The US chip maker said a defect in its manufacturing processs means its next-gen silicon won’t be for sale until 2022. Bye bye Intel Inside, hello ARMed and ready?
The telecoms world is already reeling from dislocations in the supply chain due to widening geo-political fault lines, with President Trump bemoaning the US’ lack of an Huawei, Nokia or Ericsson equivalent. Now Intel, the most advanced chip maker for so long looks to be ceding its crown to Taiwan’s TSMC.
The American silicon giant has had years of delay getting its current 10 nanometre (nm) chips to market and its latest 7nm was supposed to eclipse all that and confirm its lead.
Intel pointed out that although the manufacturing process defect it has discovered puts it a year behind, the new chips themselves will ultimately reduce the production cycle for end products by six months. Also some commentators note that Intel’s most densely packed 10mn designs are as dense as TSMC’s 7mn, but TSMC boasts 5mn manufacturing capabilities.
Begining of the end of an era
James Wang, Analyst, ARK’s Next Generation Internet Strategy, commented, “In our view, this shift marks the beginning of the end of Intel’s 40-year reign in the x86 era”.
He added, “Today, smartphones are the largest computer subsegment in the industry. At $600 billion, the smartphone market is larger than that for PCs and servers combined [at $170 billion]…Smartphones use ARM CPUs while PCs and servers use x86 chips.”

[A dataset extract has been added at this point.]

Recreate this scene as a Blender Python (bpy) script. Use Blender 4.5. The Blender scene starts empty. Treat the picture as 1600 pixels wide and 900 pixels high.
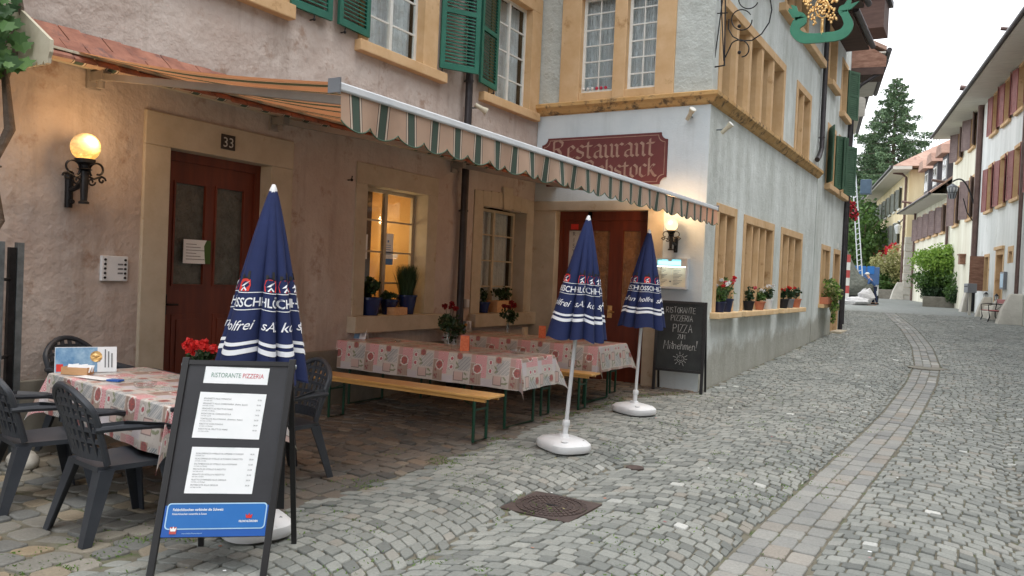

ARM has failed to make headway in the server market so far as the received wisdom has been that the cloud and PCs should run on the same x86 platform.
But now some pundits reckon Intel will be a whole generation behind, having started off an entire one ahead. Until now, the gap between generations of chips has been up to two and half years, which means Intel could at worst suffer a five-year lag if things run to form.
This could trigger a rethink regarding ARM-based servers, and now might be a good time as incidentally, ARM itself is in the midst flux, not in its performance, but because its Japanese owner, Softbank, is looking to sell it, in whole or in part, to reduce the parent company’s alarming levels of debt.
Softbank bought the British chip maker Arm for $32 billion in 2016. There are rumours Nvidia is interesting in acquiring it, but whatever happens, ARM’s value just took a hike.
Taking advantage
Rival chipmakers got an immediate boost. AMD’s chips are made by TSMC, as are Qualcomm and Nvidia’s chip designs: Intel’s shares fell on the news as TSMC and AMD’s rose, creating a shift of some $79 billion in the value of shares of chip companies according to Bloomberg.
The defect announcement also underlines the wisdom of Apple’s decision last month to phase out Intel’s chips and design its own for Mac computers over the next two years, turning to ARM to make them.
The unthinkable
Intel has said it might outsource some manufacturing from 2023, and the obvious outsourcing candidate is TSMC, its fearsome rival.
Outsourcing its manufacture would be unprecedented shift in Intel’s business and operating models: unlike other major chip makers it both designs and makes silicon, while the other do one or the other. As recently as two years ago, Intel’s growth strategy was going to be manufacture others’ chip designs.
Holding steady
Bob Swan, Intel’s CEO, insisted its products could hold poll position despite lost ground in manufacturing because of the changes to the design and with some outside manufacturing.
These may in any case have been necessary steps eventually: as Intel tries to build more business away from its long-time heartland of producing chips for computers and servers, having control of the the design and advanced manufacturing processes in new markets looks as dated as vertically integrated companies.
Intel reported its Q2 revenues were up 20% to $19.7 billion as more PCs were bought to enable eople to work from home.